#### Provided data

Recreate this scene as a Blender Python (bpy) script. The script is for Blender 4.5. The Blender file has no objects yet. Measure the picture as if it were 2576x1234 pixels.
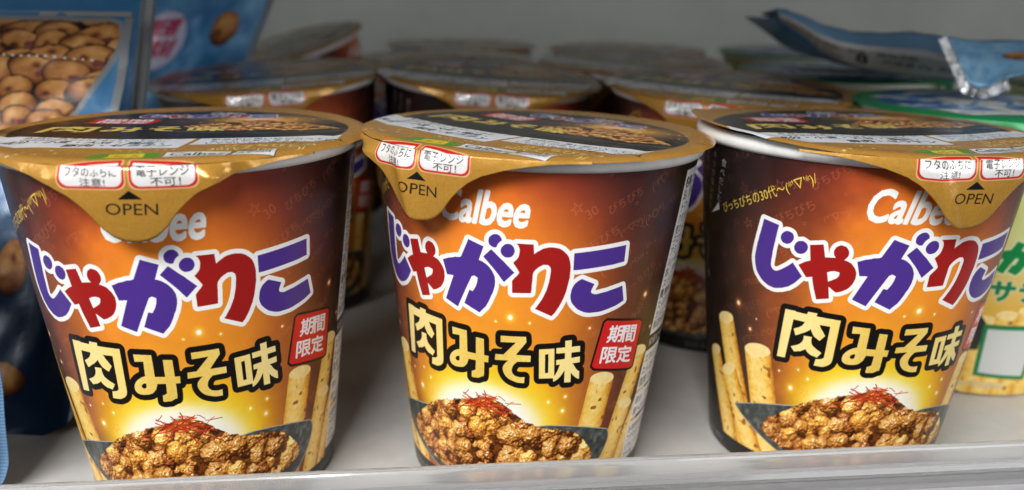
import bpy, bmesh, math, json, random
import numpy as np
from mathutils import Matrix, Vector

# ------------------------------------------------------------------ camera, world, lights, exposure
MM = 0.001
scene = bpy.context.scene
C = scene.collection
scene.view_settings.view_transform = 'Standard'
scene.view_settings.look = 'None'
scene.view_settings.exposure = 0.0
scene.view_settings.gamma = 1.0
scene.view_settings.use_curve_mapping = False

cam_data = bpy.data.cameras.new('camera')
cam = bpy.data.objects.new('camera', cam_data)
C.objects.link(cam)
right = Vector((0.99994435, 0.00308516, 0.01008871))
up = Vector((-0.01054989, 0.29241909, 0.95623207))
fwd = Vector((0.0, 0.95628529, -0.29243536))
cam.matrix_world = Matrix(((right.x, up.x, -fwd.x, 0), (right.y, up.y, -fwd.y, 0),
                           (right.z, up.z, -fwd.z, 112.315 * MM), (0, 0, 0, 1)))
cam_data.sensor_width = 36
cam_data.lens = 36 * 2201.5 / 2576
cam_data.clip_start = 0.005
cam_data.clip_end = 20
cam_data.dof.use_dof = True
cam_data.dof.focus_distance = 0.176
cam_data.dof.aperture_fstop = 11.5
scene.camera = cam

world = bpy.data.worlds.new('World')
scene.world = world
world.use_nodes = True
world.node_tree.nodes['Background'].inputs[0].default_value = (0.80, 0.88, 1.0, 1)
world.node_tree.nodes['Background'].inputs[1].default_value = 0.035

def area(name, loc, target, sx, sy, watts, col=(1, 1, 1)):
    l = bpy.data.lights.new(name, 'AREA'); l.shape = 'RECTANGLE'; l.size = sx; l.size_y = sy
    l.energy = watts; l.color = col
    o = bpy.data.objects.new(name, l); C.objects.link(o); o.location = loc
    o.rotation_euler = (Vector(target) - Vector(loc)).to_track_quat('-Z', 'Y').to_euler()
    return o
area('ceiling_lamp', (-0.26, -0.36, 0.60), (0, 0.20, 0.04), 0.55, 0.24, 11.0, (1.0, 0.985, 0.96))
area('aisle_lamp', (0.55, -0.45, 0.30), (0.03, 0.2, 0.04), 0.4, 0.5, 2.0, (0.95, 0.97, 1.0))
area('right_aisle_lamp', (0.78, -0.02, 0.22), (0.05, 0.2, 0.04), 0.25, 0.30, 1.3, (0.94, 0.96, 1.0))
area('left_aisle_lamp', (-0.66, -0.16, 0.24), (0.0, 0.2, 0.04), 0.22, 0.30, 1.0, (0.94, 0.96, 1.0))
area('back_wall_fill', (0.0, 0.50, 0.17), (0.0, 0.62, 0.12), 1.1, 0.04, 0.33, (0.97, 1.0, 0.97))  # added fill light, no real fixture: brightens the back panel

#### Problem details
Write out each line of the listing above, exactly, from its first line to the line holding "scene.view_settings.use_curve_mapping = False", inclusive. Skip the pictures.

#### Task output
Recreate this scene as a Blender Python (bpy) script. The script is for Blender 4.5. The Blender file has no objects yet. Measure the picture as if it were 2576x1234 pixels.
import bpy, bmesh, math, json, random
import numpy as np
from mathutils import Matrix, Vector

# ------------------------------------------------------------------ camera, world, lights, exposure
MM = 0.001
scene = bpy.context.scene
C = scene.collection
scene.view_settings.view_transform = 'Standard'
scene.view_settings.look = 'None'
scene.view_settings.exposure = 0.0
scene.view_settings.gamma = 1.0
scene.view_settings.use_curve_mapping = False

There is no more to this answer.